The association, founded by Mathias, promotes self-esteem in children ages 5 through 12 via sports participation. (Last year's Earth Games International, an Olympic-type event for children staged at UC Irvine, marked the association's first effort. This year's Games will be staged at the Caliente Race Track in Tijuana, hence the presence of Martinez.)

Wall-to-wall guests lined the hotel ballroom to dine on taco salad, chicken, beef and refried beans and then get what they really came for: the still-boyish Donny Osmond singing a few ballads, and a rousing set by the forever-young Mike Love and Bruce Johnston with television's John Stamos on guitar. The highlight of the set was the Beach Boys crooning their recent hit "Kokomo" with swaying, bikini-clad surfer girls as a backdrop.
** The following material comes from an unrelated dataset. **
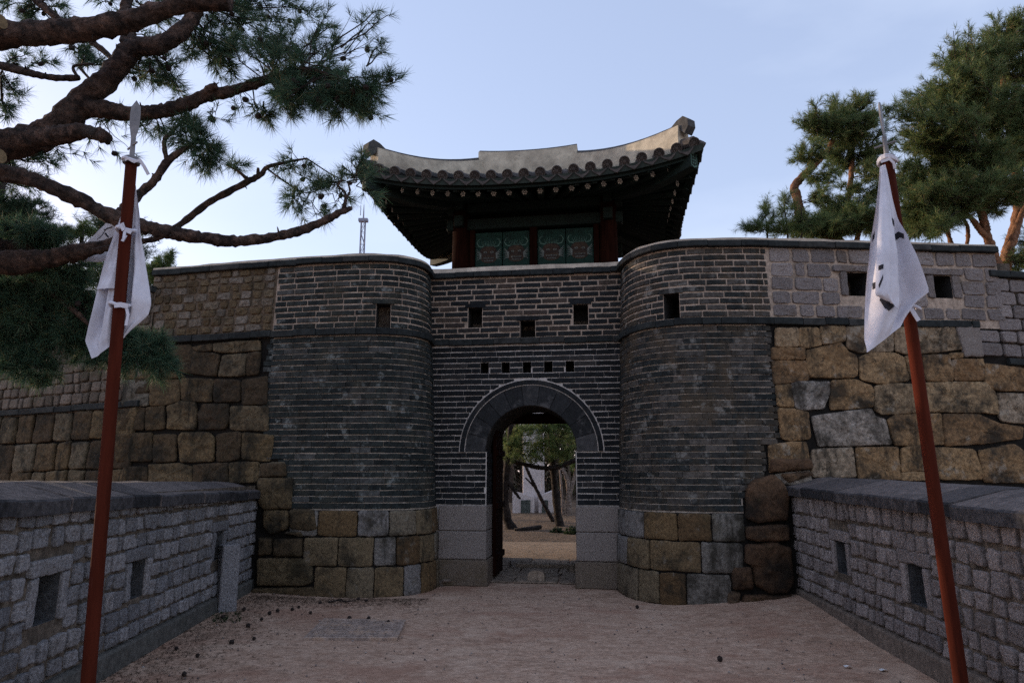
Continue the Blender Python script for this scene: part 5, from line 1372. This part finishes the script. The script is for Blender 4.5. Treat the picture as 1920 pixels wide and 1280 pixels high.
def right_pines():
    g = 'pines beyond the right wall'
    # big pine at the right edge
    t = Tree('pine_tree', 'tall dense sunlit pine rising over the right wall at the photo edge', g); Y = 15
    t.limb([(x_, y_, Y_+.5, w_*.6) for x_, y_, Y_, w_ in ((1880, 520, Y, 40), (1890, 470, Y, 34), (1905, 420, Y, 30), (1910, 360, Y, 28), (1900, 280, Y, 24), (1885, 200, Y, 18), (1880, 120, Y, 12), (1890, 50, Y, 7))], 10)
    t.limb([(x_, y_, Y_+.5, w_*.6) for x_, y_, Y_, w_ in ((1870, 500, Y-.3, 30), (1850, 440, Y-.4, 26), (1842, 405, Y-.5, 24), (1826, 360, Y-.5, 20), (1832, 280, Y-.5, 16), (1832, 200, Y-.4, 10))], 10)
    t.limb([(x_, y_, Y_+.5, w_*.6) for x_, y_, Y_, w_ in ((1856, 450, Y-.4, 20), (1836, 430, Y-.5, 17), (1820, 408, Y-.6, 13), (1800, 400, Y-.6, 9))], 8)
    t.limb([(x_, y_, Y_+.5, w_*.6) for x_, y_, Y_, w_ in ((1885, 490, Y-.2, 22), (1900, 440, Y-.3, 19), (1925, 385, Y-.3, 16), (1960, 340, Y, 12))], 8)
    t.limb([(x_, y_, Y_+.5, w_*.6) for x_, y_, Y_, w_ in ((1790, 480, Y, 14), (1775, 430, Y, 13), (1760, 395, Y, 11), (1745, 380, Y, 8))], 8)
    t.limb([(x_, y_, Y_+.5, w_*.6) for x_, y_, Y_, w_ in ((1810, 480, Y+.3, 12), (1815, 430, Y, 11), (1800, 400, Y, 9))], 8)
    C = t.clump; r = random.Random(9)
    for a in ((1885, 60, 34, 34, 26), (1840, 95, 58, 36, 34), (1790, 90, 26, 26, 14), (1880, 130, 60, 44, 46), (1810, 150, 62, 38, 36), (1770, 190, 60, 34, 34), (1720, 185, 36, 26, 18), (1690, 200, 26, 18, 8), (1900, 200, 60, 46, 46), (1840, 220, 66, 44, 50), (1760, 240, 70, 38, 44), (1715, 260, 40, 26, 20), (1900, 280, 70, 50, 54), (1820, 300, 80, 48, 60), (1750, 320, 74, 44, 54), (1720, 380, 44, 44, 34), (1890, 350, 70, 40, 46), (1800, 365, 84, 36, 50), (1740, 410, 50, 30, 30), (1900, 500, 40, 26, 14), (1950, 260, 50, 80, 30), (1950, 150, 50, 70, 24), (1865, 385, 60, 16, 12), (1700, 425, 36, 22, 20), (1745, 432, 34, 18, 16), (1690, 330, 30, 30, 14), (1780, 405, 40, 18, 16)):
        C(a[0], a[1], a[2], a[3], Y + r.uniform(-.8, .8), int(a[4]*1.2), tufts=15, dz=.8, side=.24, twig=.010, cones=0)
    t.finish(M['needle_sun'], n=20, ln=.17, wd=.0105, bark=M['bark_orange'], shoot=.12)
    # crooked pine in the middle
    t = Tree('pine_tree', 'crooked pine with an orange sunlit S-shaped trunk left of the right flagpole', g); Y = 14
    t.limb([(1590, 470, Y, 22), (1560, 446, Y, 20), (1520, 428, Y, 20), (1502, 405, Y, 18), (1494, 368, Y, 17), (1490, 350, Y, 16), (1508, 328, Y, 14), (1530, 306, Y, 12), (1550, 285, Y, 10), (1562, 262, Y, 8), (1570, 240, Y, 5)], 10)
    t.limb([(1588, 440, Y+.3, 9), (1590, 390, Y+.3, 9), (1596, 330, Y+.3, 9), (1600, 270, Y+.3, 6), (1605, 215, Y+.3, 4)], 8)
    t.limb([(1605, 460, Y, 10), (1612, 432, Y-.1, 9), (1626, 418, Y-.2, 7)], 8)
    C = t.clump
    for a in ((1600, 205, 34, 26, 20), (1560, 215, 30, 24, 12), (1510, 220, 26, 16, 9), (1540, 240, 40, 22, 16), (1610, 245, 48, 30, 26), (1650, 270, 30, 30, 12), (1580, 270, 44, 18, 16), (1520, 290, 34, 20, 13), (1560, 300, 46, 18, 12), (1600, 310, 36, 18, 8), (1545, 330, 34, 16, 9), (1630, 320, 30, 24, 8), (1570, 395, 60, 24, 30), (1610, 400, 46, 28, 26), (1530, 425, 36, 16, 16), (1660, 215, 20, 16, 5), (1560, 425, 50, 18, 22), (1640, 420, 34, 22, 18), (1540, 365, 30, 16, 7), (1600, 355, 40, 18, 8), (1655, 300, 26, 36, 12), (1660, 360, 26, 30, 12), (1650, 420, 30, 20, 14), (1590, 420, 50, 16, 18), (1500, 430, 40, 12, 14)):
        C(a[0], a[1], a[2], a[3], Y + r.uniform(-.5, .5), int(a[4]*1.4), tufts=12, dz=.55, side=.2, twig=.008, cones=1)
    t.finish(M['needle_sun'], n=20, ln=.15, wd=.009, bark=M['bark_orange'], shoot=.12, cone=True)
    # small thin ones
    t = Tree('pine_tree', 'small thin young pine peeking over the wall just right of the pavilion', g); Y = 13
    t.limb([(1440, 470, Y, 4), (1438, 430, Y, 3), (1434, 395, Y, 2)], 6); t.limb([(1478, 460, Y, 4), (1475, 420, Y, 3), (1470, 385, Y, 2)], 6); t.limb([(1500, 460, Y, 4), (1505, 420, Y, 3), (1500, 385, Y, 2)], 6)
    for a in ((1436, 395, 16, 20, 9), (1420, 425, 26, 16, 12), (1475, 390, 20, 24, 12), (1500, 395, 24, 26, 13), (1400, 430, 18, 10, 6), (1460, 430, 30, 14, 14), (1510, 430, 30, 12, 14), (1436, 378, 8, 10, 3), (1470, 372, 10, 10, 3), (1400, 420, 16, 16, 6), (1450, 415, 24, 18, 10), (1490, 420, 30, 18, 14), (1530, 415, 26, 22, 10)):
        t.clump(a[0], a[1], a[2], a[3], Y + r.uniform(-.3, .3), a[4], tufts=8, dz=.3, side=.15, twig=.006)
    t.finish(M['needle_far'], n=18, ln=.13, wd=.005, bark=M['bark_dark'], shoot=.14)
    t = Tree('pine_tree', 'dark pine showing low behind the stepped right wall end', g); Y = 18
    t.limb([(1965, 520, Y, 20), (1960, 420, Y, 16), (1955, 330, Y, 10)], 8)
    for a in ((1905, 490, 36, 20, 20), (1930, 440, 36, 26, 18), (1960, 380, 40, 50, 20), (1975, 320, 60, 44, 26), (1965, 260, 46, 40, 20), (2010, 400, 50, 50, 22)):
        t.clump(a[0], a[1], a[2], a[3], Y, a[4], tufts=12, dz=.6, side=.22, twig=.009)
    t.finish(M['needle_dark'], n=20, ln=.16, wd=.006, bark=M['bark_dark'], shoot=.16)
right_pines()

def left_back_pines():
    g = 'pines beyond the left wall'; r = random.Random(21)
    def mk(label, Y, limbs, cl, nm, dz=.8, s=.24, n=20, ln=.16, wd=.010):
        t = Tree('pine_tree', label, g)
        for l in limbs: t.limb(l, 8)
        for a in cl: t.clump(a[0], a[1], a[2], a[3], Y + r.uniform(-.5, .5), a[4], tufts=12, dz=dz, side=s, twig=.009)
        t.finish(nm, n=n, ln=ln, wd=wd, bark=M['bark_dark'], shoot=.16)
    mk('dark pine at the left photo edge behind the left fortress wall', 15.5, [[(-30, 640, 15.5, 26), (-20, 500, 15.5, 20), (0, 380, 15.5, 12), (10, 300, 15.5, 6)]],
       ((10, 390, 60, 40, 40), (60, 400, 50, 28, 28), (20, 440, 70, 30, 40), (80, 430, 50, 20, 20), (30, 500, 80, 40, 40), (100, 520, 70, 36, 34), (160, 530, 50, 30, 20), (-20, 320, 50, 50, 24), (-60, 440, 60, 80, 40)), M['needle_dark'])
    mk('small sparse pine above the left wall behind the small distant flag', 17, [[(150, 560, 17, 12), (152, 480, 17, 9), (155, 420, 17, 5)]],
       ((130, 432, 26, 14, 9), (160, 425, 18, 10, 6), (115, 445, 20, 10, 6), (175, 480, 40, 20, 14), (200, 515, 60, 24, 22), (250, 520, 40, 20, 14)), M['needle_far'], .4, .18)
    mk('low pine tips just over the left coping', 15, [[(315, 540, 15, 8), (318, 500, 15, 5), (320, 470, 15, 3)], [(300, 540, 15, 8), (290, 510, 15, 6), (285, 490, 15, 4)]],
       ((318, 482, 16, 10, 6), (285, 505, 18, 18, 9), (300, 495, 20, 12, 7), (270, 540, 24, 20, 10)), M['needle_far'], .3, .14)
    # trees well to the left that stand between the low sun and the forecourt
    for i, (x, y, h, lab) in enumerate(((-15, 17, 8.5, 'pine grove tree farthest left beyond the wall'), (-12.8, 15.6, 7.5, 'bushy pine added behind the far left wall section to block the low sun'), (-11.5, 19, 9, 'tall pine standing behind the left wall near the mast'))):  # the bushy pine is added to keep low sun off the right low wall
        t = Tree('pine_tree', lab, g)
        t.limbw([(Vector((x, y, 0)), .22), (Vector((x+.3, y, h*.4)), .17), (Vector((x-.2, y, h*.75)), .1), (Vector((x, y, h)), .03)], 8)
        for k in range(16):
            z = h*r.uniform(.34, 1.0); q = Vector((x + r.uniform(-1.9, 1.9)*(1.25 - z/h), y + r.uniform(-1.9, 1.9)*(1.25-z/h), z)); px, py = proj(q)
            sc = FPX/zc(q); t.clump(px, py, .95*sc, .42*sc, q.y, 26, tufts=10, dz=.9, side=.26, twig=.01)
        t.finish(M['needle_dark'], n=14, ln=.19, wd=.009, bark=M['bark_dark'], shoot=.2)
left_back_pines()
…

Tipping Their Hats: Bernard Jacoupy didn't know whether to shake hands with guests or hide from them at the "Hat's Off!" bash held in his honor at Le Meridien Hotel on Friday night.

"I'm embarrassed," confessed the affable manager of Le Meridien. "I figure there are so many people who should have the honor I feel a little strange about the whole thing."

Jacoupy--sporting a bright blue tie to harmonize with the blue-and-white decor ("I didn't dare wear a red tie--I would've felt like the French flag!" he said)--received the United Cerebral Palsy Assn. of Orange County's first Award of Distinction. He was honored for helping the association with its annual Bastille Day 8K Race and Christmas Boat Parade Auction.

"Bernard wears many chapeaus," said his good friend Ernest Nagamatsu, the Los Angeles dentist who chaired the affair. "He's a hotel expert. An internationally acclaimed chef. And tonight, we're honoring a side of him that may not always show through, due to the intensity of the hotel business--his very warm side. He knows how to be a friend."

During the silent auction, guests sipped champagne and queued up at French and Japanese food stations for appetizers. The reason for East meets West cuisine style? To salute the five-star chefs--Akiro Hirose of Kyoto and Christian Delouvrier of Paris--who whipped up one of the most tantalizing menus ever to hit the hotel's Deauville ballroom. The fare: consomme of haricot beans and duck, salmon with a spaghettini of fresh veggies, medallions of lamb with basil sauce, and the piece de resistance-- cream cheese and strawberry cake with vanilla sauce ( nobody was counting calories).

Proceeds of about $20,000 were earmarked for distribution locally and to associations for cerebral palsy in France and Japan. "We had an international theme tonight to make people aware that cerebral palsy is an international affliction," Nagamatsu said. "We're going to donate some of the proceeds back to Japan and France in the name of the chefs."